若竹七海『水上音楽堂の冒険』東京創元社 1992年

 大学に合格し,高校卒業を目前に控えた荒井冬彦は,去年の夏に起きた事故の後遺症で,記憶混乱に悩んでいた。そんなおり,彼の通う高校の水上音楽堂で殺人事件が発生。そして密室状況に近い殺害現場の鍵を握るのは冬彦のあやふやな記憶だった。はたして冬彦は犯人を目撃したのか?

 フクさん@UNCHARTED SPACEから,「22,223アクセス記念(前後賞)」でいただいた5冊のミステリのうちの1冊です。フクさん,ありがとうございました(_○_)。

 物語の冒頭,ふたつの謎が提示されます。ひとつは主人公“ラスカル”こと荒井冬彦の記憶混乱をめぐる謎です。自転車にぶつかり,頭を打って脳震盪を起こして以来,彼は記憶の混乱―やってないことをやったと思いこみ,あるいはしたことを忘れてしまう―に悩みます。いったいどれが正しい記憶なのか?
 その謎は,もうひとつの謎とも密接に結びつきます。密室状況で起きた殺人事件,それが本当に「密室」だったのかどうかは,彼の記憶にかかっています。彼の記憶が正しければ,それはたしかに密室状況であるけれど,彼自身,自分の記憶に自信がない。しかも密室状況であれば,殺人容疑者として逮捕された親友・坂上静馬を救うことはできない・・・
 ストーリィは,このふたつの謎があざなえる縄のごとく絡み合いながら進んでいきます。そこらへんのミステリとしての展開は巧妙で,メリハリがあり,楽しめました。そして両者の謎が解かれるとき,二転三転しながら,“真相”が明らかになるわけですが,その“真相”はというと,むちゃくちゃ後味の悪いものです。
 高校生や大学生を主人公として,ミステリ的要素とともに,彼らの生態や行動を描いた作品を「青春ミステリ」と呼びます。この作品もまた,そんな「青春ミステリ」のひとつと言えるのでしょうが,ここで描かれている「青春」は,そのダークサイド―未熟さ,苛立ち,驕慢さ,そしてそれらから派生する攻撃性,残酷さ,その結果としての「とりかえしのつかないこと」など―がクローズアップされているように思います。正直,なぜ“真犯人”がその殺人を起こしたのか,という動機について,あまりに身勝手で,あまりに幼稚で,うんざりします。

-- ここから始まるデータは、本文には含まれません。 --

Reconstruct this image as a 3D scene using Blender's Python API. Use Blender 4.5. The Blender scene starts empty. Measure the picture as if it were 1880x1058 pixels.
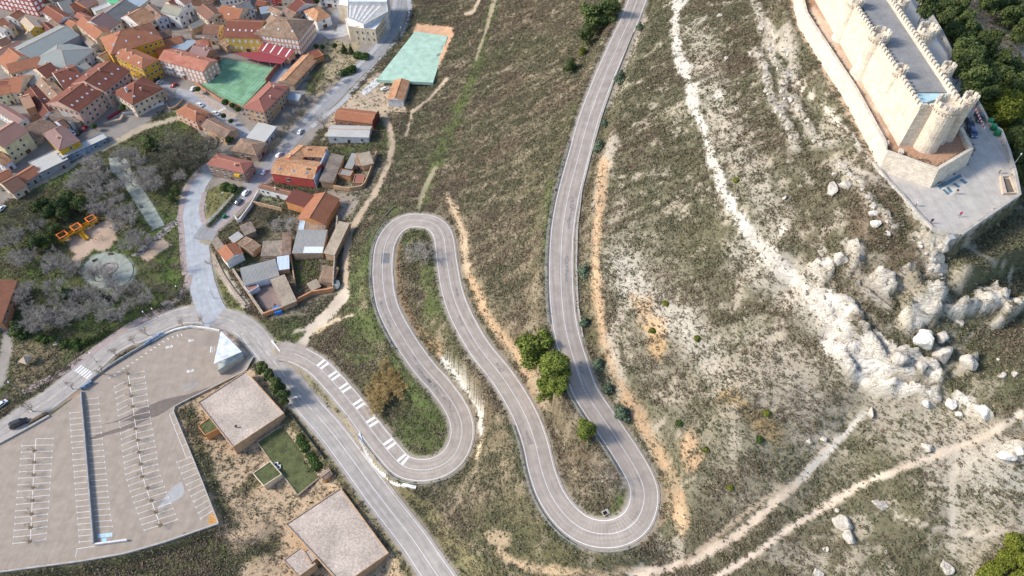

また一方,ラスト直前に起きる“事件”をめぐっても,その着地点は,やりきれません。
 たしかに「殺人」という行為が,(快楽殺人者はともかく)それを起こす本人にとっては,「それ以外に方法はない」という,切羽詰まったものではあるのでしょうが,この作品での「動機(あるいは言い訳)」は,作中に出てくる「ひでくん」とどれほどの違いがあるのでしょうか? 
 しかしそれもまたやはり(わたし自身もかつては(今でも?)抱え込んでいたであろう)「青春」のひとつの「顔」なのかもしれません。

 ところで巻末の野崎六助の「解説」(?)は,何が言いたいのかよくわからない文章ですね(たとえば,「これ(日本探偵小説の空前のブーム―引用者)は,ライジング・サン神話の頂点を極め,経済覇権をなしとげた一国家の資本主義自転システムが内に蓄積した文化エントロピーの奇妙に肥大した一側面ともいえるだろう」って,どういう意味なんでしょう?)。